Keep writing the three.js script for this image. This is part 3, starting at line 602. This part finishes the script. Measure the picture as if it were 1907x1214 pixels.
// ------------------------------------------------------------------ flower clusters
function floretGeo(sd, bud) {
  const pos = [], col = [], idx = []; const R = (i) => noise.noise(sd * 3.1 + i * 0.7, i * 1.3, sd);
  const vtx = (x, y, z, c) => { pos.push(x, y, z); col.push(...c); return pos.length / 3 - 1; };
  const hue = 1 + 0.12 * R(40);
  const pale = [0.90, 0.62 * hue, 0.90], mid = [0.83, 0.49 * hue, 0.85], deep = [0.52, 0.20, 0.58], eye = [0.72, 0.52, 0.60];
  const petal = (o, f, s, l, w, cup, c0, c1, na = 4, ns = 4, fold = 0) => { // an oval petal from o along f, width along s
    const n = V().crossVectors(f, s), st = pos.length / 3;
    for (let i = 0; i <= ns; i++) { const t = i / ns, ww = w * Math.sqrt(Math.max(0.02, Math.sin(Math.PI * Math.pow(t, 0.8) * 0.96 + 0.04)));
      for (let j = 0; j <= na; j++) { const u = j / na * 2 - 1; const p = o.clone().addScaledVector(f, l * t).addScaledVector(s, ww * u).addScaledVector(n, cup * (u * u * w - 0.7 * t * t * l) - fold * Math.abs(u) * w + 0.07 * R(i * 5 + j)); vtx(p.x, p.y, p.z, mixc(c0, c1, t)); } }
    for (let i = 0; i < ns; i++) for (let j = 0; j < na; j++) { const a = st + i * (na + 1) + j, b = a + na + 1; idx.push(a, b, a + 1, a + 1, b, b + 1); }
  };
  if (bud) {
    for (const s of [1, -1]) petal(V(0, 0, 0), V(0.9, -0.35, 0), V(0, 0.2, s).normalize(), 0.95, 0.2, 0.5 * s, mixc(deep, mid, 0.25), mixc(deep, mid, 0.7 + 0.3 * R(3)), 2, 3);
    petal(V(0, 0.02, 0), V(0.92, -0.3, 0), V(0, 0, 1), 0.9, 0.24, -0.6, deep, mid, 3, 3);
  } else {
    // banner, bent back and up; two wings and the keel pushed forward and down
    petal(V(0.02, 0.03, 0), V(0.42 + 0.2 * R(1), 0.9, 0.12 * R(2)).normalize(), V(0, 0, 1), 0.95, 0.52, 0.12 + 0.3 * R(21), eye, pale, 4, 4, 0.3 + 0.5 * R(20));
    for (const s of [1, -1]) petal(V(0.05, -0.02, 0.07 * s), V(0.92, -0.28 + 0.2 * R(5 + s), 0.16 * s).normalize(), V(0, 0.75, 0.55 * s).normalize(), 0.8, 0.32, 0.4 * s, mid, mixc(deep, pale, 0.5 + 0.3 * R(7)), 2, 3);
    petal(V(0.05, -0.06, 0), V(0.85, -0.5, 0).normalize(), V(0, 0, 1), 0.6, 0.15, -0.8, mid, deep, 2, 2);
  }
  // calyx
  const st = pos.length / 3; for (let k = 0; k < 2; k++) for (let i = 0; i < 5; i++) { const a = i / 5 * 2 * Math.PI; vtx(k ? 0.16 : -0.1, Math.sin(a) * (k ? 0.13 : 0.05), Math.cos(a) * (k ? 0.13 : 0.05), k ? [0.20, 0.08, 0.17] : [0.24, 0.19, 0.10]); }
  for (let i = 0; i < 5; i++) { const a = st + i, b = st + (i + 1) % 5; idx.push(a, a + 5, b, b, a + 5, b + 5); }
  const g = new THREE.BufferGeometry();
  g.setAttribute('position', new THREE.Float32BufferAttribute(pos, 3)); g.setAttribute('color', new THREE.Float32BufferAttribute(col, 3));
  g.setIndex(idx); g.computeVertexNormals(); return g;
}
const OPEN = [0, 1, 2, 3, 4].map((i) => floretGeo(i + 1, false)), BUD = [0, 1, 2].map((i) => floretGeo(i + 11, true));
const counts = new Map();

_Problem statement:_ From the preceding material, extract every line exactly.

_Written solution:_
Keep writing the three.js script for this image. This is part 3, starting at line 602. This part finishes the script. Measure the picture as if it were 1907x1214 pixels.
// ------------------------------------------------------------------ flower clusters
function floretGeo(sd, bud) {
  const pos = [], col = [], idx = []; const R = (i) => noise.noise(sd * 3.1 + i * 0.7, i * 1.3, sd);
  const vtx = (x, y, z, c) => { pos.push(x, y, z); col.push(...c); return pos.length / 3 - 1; };
  const hue = 1 + 0.12 * R(40);
  const pale = [0.90, 0.62 * hue, 0.90], mid = [0.83, 0.49 * hue, 0.85], deep = [0.52, 0.20, 0.58], eye = [0.72, 0.52, 0.60];
  const petal = (o, f, s, l, w, cup, c0, c1, na = 4, ns = 4, fold = 0) => { // an oval petal from o along f, width along s
    const n = V().crossVectors(f, s), st = pos.length / 3;
    for (let i = 0; i <= ns; i++) { const t = i / ns, ww = w * Math.sqrt(Math.max(0.02, Math.sin(Math.PI * Math.pow(t, 0.8) * 0.96 + 0.04)));
      for (let j = 0; j <= na; j++) { const u = j / na * 2 - 1; const p = o.clone().addScaledVector(f, l * t).addScaledVector(s, ww * u).addScaledVector(n, cup * (u * u * w - 0.7 * t * t * l) - fold * Math.abs(u) * w + 0.07 * R(i * 5 + j)); vtx(p.x, p.y, p.z, mixc(c0, c1, t)); } }
    for (let i = 0; i < ns; i++) for (let j = 0; j < na; j++) { const a = st + i * (na + 1) + j, b = a + na + 1; idx.push(a, b, a + 1, a + 1, b, b + 1); }
  };
  if (bud) {
    for (const s of [1, -1]) petal(V(0, 0, 0), V(0.9, -0.35, 0), V(0, 0.2, s).normalize(), 0.95, 0.2, 0.5 * s, mixc(deep, mid, 0.25), mixc(deep, mid, 0.7 + 0.3 * R(3)), 2, 3);
    petal(V(0, 0.02, 0), V(0.92, -0.3, 0), V(0, 0, 1), 0.9, 0.24, -0.6, deep, mid, 3, 3);
  } else {
    // banner, bent back and up; two wings and the keel pushed forward and down
    petal(V(0.02, 0.03, 0), V(0.42 + 0.2 * R(1), 0.9, 0.12 * R(2)).normalize(), V(0, 0, 1), 0.95, 0.52, 0.12 + 0.3 * R(21), eye, pale, 4, 4, 0.3 + 0.5 * R(20));
    for (const s of [1, -1]) petal(V(0.05, -0.02, 0.07 * s), V(0.92, -0.28 + 0.2 * R(5 + s), 0.16 * s).normalize(), V(0, 0.75, 0.55 * s).normalize(), 0.8, 0.32, 0.4 * s, mid, mixc(deep, pale, 0.5 + 0.3 * R(7)), 2, 3);
    petal(V(0.05, -0.06, 0), V(0.85, -0.5, 0).normalize(), V(0, 0, 1), 0.6, 0.15, -0.8, mid, deep, 2, 2);
  }
  // calyx
  const st = pos.length / 3; for (let k = 0; k < 2; k++) for (let i = 0; i < 5; i++) { const a = i / 5 * 2 * Math.PI; vtx(k ? 0.16 : -0.1, Math.sin(a) * (k ? 0.13 : 0.05), Math.cos(a) * (k ? 0.13 : 0.05), k ? [0.20, 0.08, 0.17] : [0.24, 0.19, 0.10]); }
  for (let i = 0; i < 5; i++) { const a = st + i, b = st + (i + 1) % 5; idx.push(a, a + 5, b, b, a + 5, b + 5); }
  const g = new THREE.BufferGeometry();
  g.setAttribute('position', new THREE.Float32BufferAttribute(pos, 3)); g.setAttribute('color', new THREE.Float32BufferAttribute(col, 3));
  g.setIndex(idx); g.computeVertexNormals(); return g;
}
const OPEN = [0, 1, 2, 3, 4].map((i) => floretGeo(i + 1, false)), BUD = [0, 1, 2].map((i) => floretGeo(i + 11, true));
const counts = new Map();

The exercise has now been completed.